In a Fellowship with lots of Gondor and Rohan heroes it can be a good mount to add (and fetch with the Westfold Horse-breeder). Its effect is costly but in some turns can be really worthwile and it's not unique (like Light of Valinor and Snowmane), not one-shot (like Cram and Lembas) and less conditional than some other readying effects.
Steed of the Mark
Mount.
Attach to a Gondor or Rohan hero.
Response: after attached hero commits to a quest, spend 1 resource from attached hero's resource pool to ready attached hero.
The Morgul Vale #139. Spirit.
Ironically enough, I am starting to think the best place for Steed of the Mark is actually in a Forth, The Three Hunters! deck, despite it's lack of the restricted keyword. Hear me out.
The two biggest drawbacks as others have stated are the ongoing cost and lack of heroes worth readying with the ability. The nature of a Three Hunters deck means you will have targets worth the readying as well - the guaranteed willpower boost from the contract as well as whatever stat buffs from the restricted attachments they hold will provide some value.
With the cost reduction of the contract resources are very rarely lacking, and once the contract flips they just start to pile up. Spending that pile means the cost just isn't as costly - does it matter if my resource pile doesn't get beyond 3 for the rest of the game? and if you do feel you get in good enough shape you don't need to use it, you can stop.
That being said, it's still not nearly as good as the gold standard in Unexpected Courage, but with the contract it becomes eminently playable as a secondary source of readying, especially running Elfhelm for the stat boosts.
When I first saw this card, I thought it would be something I'd use regularly. In general, I really like hero action advantage and feature it in many decks. It just fits my play style. So I use even not-so-popular heroes like Prince Imrahil more than most and always include hero readying cards as much as I can. This card sounded great -- basically it gives the attached hero the ability of Aragorn, which I have often incorporated into decks.
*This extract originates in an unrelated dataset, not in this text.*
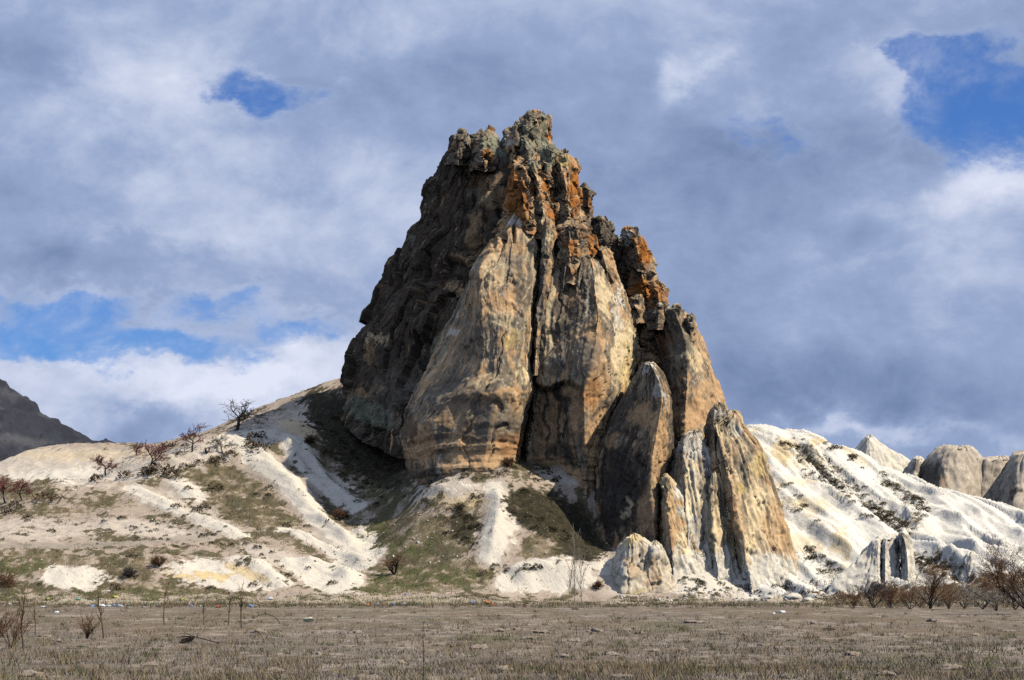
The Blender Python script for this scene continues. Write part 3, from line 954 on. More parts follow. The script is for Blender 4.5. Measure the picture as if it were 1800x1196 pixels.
# yellow bed in the low scarp and on the crest
YL = blot([(355, 1012, 62, 7, -0.03, 0.9), (440, 1010, 50, 9, 0.35, 0.7), (525, 752, 45, 14, 0.2, 0.55), (800, 880, 60, 12, -0.1, 0.5), (130, 800, 160, 10, 0, 0.35)])
C = lerp(C, np.array([0.66, 0.47, 0.19]), YL * 0.75)
wht = wht * (1 - np.clip(YL * 1.2, 0, 1))
toe = 1 - sstep(TY + 3 * n1, 231, 240)           # dusty strip at the foot of the hills
C = lerp(C, np.array([0.40, 0.33, 0.24]), toe)
cover = lerp(cover, np.array([0.13, 0.14, 0.048]), toe)
cover = lerp(cover, np.array([0.15, 0.095, 0.055]), SBF * right * 0.9)
C *= (1 + (0.05 + 0.13 * (1 - right)) * m3)[:, None]
cover_amt = np.clip(veg * (1 - right) + np.maximum(0.62 * scr, 0.85 * SBF) * right + 0.12 * (1 - right) * (1 - np.maximum(BARE, white)), 0, 1)
cover_amt = cover_amt * (1 - toe) + toe * np.maximum(0.45, 0.85 * SBF * right)
wht = wht * (1 - toe)
# loose clods and stones relief on covered ground
TZ2 = TZ + (0.16 * m3 * np.clip(veg + 0.5 * scr * right, 0, 1) + 0.02 * m3 * (1 - right)) * fade
TP[:, 2] = TZ2
ncx = len(XS)
split = int(np.searchsorted(XS, 27.0))


def cols_mesh(name, c0, c1, label):
    idx = (np.arange(len(YS))[:, None] * ncx + np.arange(c0, c1)[None]).ravel()
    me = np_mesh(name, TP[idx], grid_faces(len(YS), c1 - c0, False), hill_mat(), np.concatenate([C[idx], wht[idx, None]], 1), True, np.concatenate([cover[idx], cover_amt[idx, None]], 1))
    return link(name, me, kind='structure', label=label)


cols_mesh('hill', 0, split + 1, 'pale grassy hillside with white bare spurs rising to the cliff')
cols_mesh('tuff_ridge', split, ncx, 'bare white rilled slope with brown scrub in its gullies')
veg_field, scr_field = np.clip(veg, 0, 1), np.maximum(scr, SBF) * right
grn_field = np.clip(GRN, 0, 1)
scrub_shade_field = np.clip(SCRUB_SHADE, 0, 1)

# ------------------------------------------------------------------ the flat field
gxs = np.concatenate([[-6000, -2500, -1000, -400], np.arange(-150, 151, 2.0), [400, 1000, 2500, 6000]])
gys = np.concatenate([[-3000, -800, -200, 0], np.arange(25, 232, 0.9), [300, 420, 800, 2000, 6500]])
AX, AY = np.meshgrid(gxs, gys)
gp = np.stack([AX.ravel(), AY.ravel(), 0 * AX.ravel()], 1)
inside = (np.abs(gp[:, 0]) < 150) & (gp[:, 1] > 25) & (gp[:, 1] < 231)
gp[:, 2] = np.where(inside, 0.05 * fbm(gp, 6.0, 4, 41) + 0.02 * fbm(gp, 1.6, 2, 42) - 0.03, -0.03)
mg = bpy.data.materials.new('field_soil')
mg.use_nodes = True
T = NT(mg.node_tree)
tc = T.n('ShaderNodeTexCoord').outputs['Object']
st_ = T.n('ShaderNodeVectorMath', {0: tc, 1: (1.0, 0.45, 1.0)}, operation='MULTIPLY').outputs[0]
a = T.noise(st_, 0.35, 8.0, 0.62)
b_ = T.noise(st_, 1.6, 6.0, 0.65)
c_ = T.noise(tc, 9.0, 5.0, 0.7)
lit = T.mix(T.rng(b_, 0.35, 0.65), (0.19, 0.15, 0.115), (0.275, 0.22, 0.172))
lit = T.mix(T.rng(c_, 0.38, 0.62), lit, (0.13, 0.105, 0.075))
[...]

But then I started to try to include this in decks, and I just don't think it's worth it. I won't say never, but I have tried to put it into many decks and always end up cutting it. First, it is limited to Gondor or Rohan heroes, so is limited from the start. Not necessarily a deal breaker as the same can be said for Light of Valinor or Fast Hitch, but limiting. No, the real issue here is the cost. Light of Valinor gives the same effect for the same up-front cost but no need for the extra resource per turn. Unexpected Courage only costs one more up front, has no ongoing upkeep cost and is more flexible because its not restricted to readying after questing. And Fast Hitch just blows this away on all fronts. The only way this makes any sense to me is in combination with resource acceleration, preferably Steward of Gondor which also makes the attached hero eligible for this card. But now we're talking about a 2 card combo across different spheres that costs 3 resources to set up and uses half of Steward's output just to keep itself going. And the thought of drawing a second of these is even worse -- now you're dedicating 2/3 of your resources every round just to keep them going.
This is a card I really want to like. I've really tried to like it even. I can hypothesize about some real quest specific edge cases where it could be barely justified -- maybe on Eowyn in Return to Mirkwood so she can handle escape tests even if you don't find your Unexpected Courage. But I just can't get this to stay in any deck.
Other than the cost, as others have stated, my other issue with this card is that there really aren't a ton of Rohan heroes I'd feel like using this on. Tactics theoden is probably the best that I can think of where I'd want to quest AND attack or defend. most other Rohan heroes (eomer, eowyn) usually only do one or the other.